People generally don’t want to move in the slushy, frigid New York winter weather, he said. Job turnover — specifically in the finance and insurance industries — is another factor. “Bonus season in finance comes from January to March, depending on the company,” Mr. Long said. “It’s typical for people to wait until they get their bonus, give it a couple of months, and then find a new job over the summer.”

But then begins the vicious cycle. A year or two later, those same people have decided to move when their leases run out and are once again on the hunt for a new place.

Daniel Reisner, 25, and his two roommates were presented with a rent increase of several hundred dollars a month when the lease on their Upper West Side apartment expired this spring. Unable to take on more rent, Mr. Reisner, a third-year law student, decided to move into a two-month sublet with his girlfriend, a college senior, who was in New York for the summer.

“We found it on Craigslist,” Mr. Reisner said. “It was around the corner from my apartment. We needed a place to live for a few months and this was perfect.”

Mr. Reisner’s next housing solution as he enters his final fall semester of law school will be a bunk under the parental roof in Merrick, N.Y., on Long Island. “I’m going back to sharing a room with my brother, who just graduated from college and moved home, which will be interesting.”

Despite the extra burden of the commute to the Benjamin N. Cardozo School of Law in Greenwich Village and a hit to his social life, Mr. Reisner said the move home is a necessity. “I’ve had other people ask me to move into their apartments this summer, but it was too expensive.

“My plan is to move back into the city in January, when rent is a little bit lower,” he said.

The rental cycle is deliberate, said Gary Malin, the president of Citi Habitats. “Owners can try to stagger leases to have them expire during the May and June months, knowing full well it’s the highest demand for apartments.” Savvy renters try to negotiate a summertime lease beyond the typical 12 months to push their tenancy into the fall, when demand and prices drop.

Even “D.I.Y. landlords,” who rent and manage, at most, a few properties, often try to maximize their rental income when demand is high, said Ryan Coon, the chief executive of Rentalutions, an online property management platform.

“As a D.I.Y. landlord myself, I’ve experienced that first hand,” said Mr. Coon, who is based in Chicago. “If I have units that are being rented during the summer, I am able to charge 10 to 20 percent more in rent. So in big cities like New York, Chicago, San Francisco, 10 to 20 percent is a very meaningful dollar amount.”

Daniel Gallant, 41, has considerable experience in short stays. Over the years, “there have been several times when I was nomadic,” he said. In the summer of 2000, Mr. Gallant and his two roommates were preparing to re-sign the lease for their Turtle Bay apartment, only to learn that the rent had doubled.
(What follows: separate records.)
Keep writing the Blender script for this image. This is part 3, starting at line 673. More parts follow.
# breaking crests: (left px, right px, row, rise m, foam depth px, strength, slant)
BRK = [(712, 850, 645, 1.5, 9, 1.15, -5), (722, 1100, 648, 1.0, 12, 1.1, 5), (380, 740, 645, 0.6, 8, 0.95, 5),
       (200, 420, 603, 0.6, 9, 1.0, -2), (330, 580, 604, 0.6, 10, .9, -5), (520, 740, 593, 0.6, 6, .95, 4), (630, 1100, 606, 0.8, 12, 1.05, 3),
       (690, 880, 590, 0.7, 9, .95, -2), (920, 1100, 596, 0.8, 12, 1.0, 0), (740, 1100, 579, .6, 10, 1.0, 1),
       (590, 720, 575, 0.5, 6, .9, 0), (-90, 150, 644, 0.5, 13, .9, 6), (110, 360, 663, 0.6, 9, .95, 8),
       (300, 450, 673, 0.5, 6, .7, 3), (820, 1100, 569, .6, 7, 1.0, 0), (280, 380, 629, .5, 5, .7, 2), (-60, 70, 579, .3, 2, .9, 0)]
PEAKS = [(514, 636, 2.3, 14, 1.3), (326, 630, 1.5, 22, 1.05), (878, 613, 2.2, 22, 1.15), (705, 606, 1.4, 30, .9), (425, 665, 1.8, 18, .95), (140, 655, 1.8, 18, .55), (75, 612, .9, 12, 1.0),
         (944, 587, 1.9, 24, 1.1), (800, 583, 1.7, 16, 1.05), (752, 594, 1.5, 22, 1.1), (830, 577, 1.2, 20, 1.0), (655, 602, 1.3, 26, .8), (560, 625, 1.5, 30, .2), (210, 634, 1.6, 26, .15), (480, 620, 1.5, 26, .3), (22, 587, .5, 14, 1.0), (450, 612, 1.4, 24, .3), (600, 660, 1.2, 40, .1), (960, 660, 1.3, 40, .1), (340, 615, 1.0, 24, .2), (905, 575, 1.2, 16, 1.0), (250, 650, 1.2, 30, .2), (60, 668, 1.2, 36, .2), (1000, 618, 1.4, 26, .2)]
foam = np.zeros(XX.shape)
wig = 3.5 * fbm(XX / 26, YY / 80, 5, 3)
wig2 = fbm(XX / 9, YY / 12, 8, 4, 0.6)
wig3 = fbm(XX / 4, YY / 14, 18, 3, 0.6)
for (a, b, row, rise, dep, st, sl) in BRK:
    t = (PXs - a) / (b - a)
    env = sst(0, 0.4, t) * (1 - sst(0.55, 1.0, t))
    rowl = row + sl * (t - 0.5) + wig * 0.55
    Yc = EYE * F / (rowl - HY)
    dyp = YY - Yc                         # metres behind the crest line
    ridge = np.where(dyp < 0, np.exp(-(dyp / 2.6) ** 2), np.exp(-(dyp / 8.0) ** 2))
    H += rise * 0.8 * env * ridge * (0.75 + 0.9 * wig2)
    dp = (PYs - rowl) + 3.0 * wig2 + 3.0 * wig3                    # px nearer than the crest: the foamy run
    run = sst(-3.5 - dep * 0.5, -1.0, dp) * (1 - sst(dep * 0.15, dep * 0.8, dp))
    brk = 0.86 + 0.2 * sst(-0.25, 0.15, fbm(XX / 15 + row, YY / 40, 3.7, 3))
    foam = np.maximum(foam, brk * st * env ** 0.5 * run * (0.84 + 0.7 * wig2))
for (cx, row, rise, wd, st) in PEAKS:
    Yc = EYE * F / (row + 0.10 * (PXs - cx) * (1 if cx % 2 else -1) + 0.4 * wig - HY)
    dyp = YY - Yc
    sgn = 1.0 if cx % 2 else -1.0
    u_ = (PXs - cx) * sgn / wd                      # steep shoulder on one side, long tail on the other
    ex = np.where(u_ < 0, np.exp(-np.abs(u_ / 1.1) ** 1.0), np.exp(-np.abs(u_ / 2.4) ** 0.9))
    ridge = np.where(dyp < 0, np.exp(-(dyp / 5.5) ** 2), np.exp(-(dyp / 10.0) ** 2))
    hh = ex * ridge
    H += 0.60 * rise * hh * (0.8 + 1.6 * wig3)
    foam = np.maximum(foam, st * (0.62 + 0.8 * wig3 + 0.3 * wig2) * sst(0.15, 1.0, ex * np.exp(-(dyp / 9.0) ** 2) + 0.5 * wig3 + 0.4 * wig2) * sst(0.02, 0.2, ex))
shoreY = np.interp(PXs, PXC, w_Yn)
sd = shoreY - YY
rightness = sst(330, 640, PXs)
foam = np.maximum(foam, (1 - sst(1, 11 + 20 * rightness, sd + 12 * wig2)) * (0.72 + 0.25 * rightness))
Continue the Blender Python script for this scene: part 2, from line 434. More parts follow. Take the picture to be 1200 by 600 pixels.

At the time, Mr. Gallant, now the executive director of Nuyorican Poets Cafe, was directing a play with daily rehearsals in Midtown. With the help of friends, Mr. Gallant found a series of short-term sublets. “I don’t think I stayed anywhere for a full week,” he said. “Remember — this was a time before Airbnb.”

He had a college buddy who let him stay at his place while he was out of town. And when he ran out of places to crash, Mr. Gallant convinced New Dramatists, a playwrights organization where he had once interned, to let him sleep in rooms reserved for members — when they were empty, of course. He also spent some time at Penington Friends House near Union Square, a Quaker boardinghouse, and at Menno House, a Mennonite boardinghouse also near Union Square. He is neither Quaker nor Mennonite.

“There are a lot of places like this, but each has its own rules,” Mr. Gallant said. “There’s a yoga place in the West Village that was a combo yoga studio and a residence. These places were not incredibly luxurious, but they are all clean and safe places to stay.”

For Mr. Gallant, this uncertain lifestyle was thrilling at times. “I was constantly trying to figure out the next place that I would be staying, he said. “It was exciting, it was nomadic, it was a little bit frightening. But I had the luxury of knowing I was in this situation by choice.” He was comforted by the thought that “if I didn’t need to keep pursuing this directing project, I could have gone home to my family” in Maryland.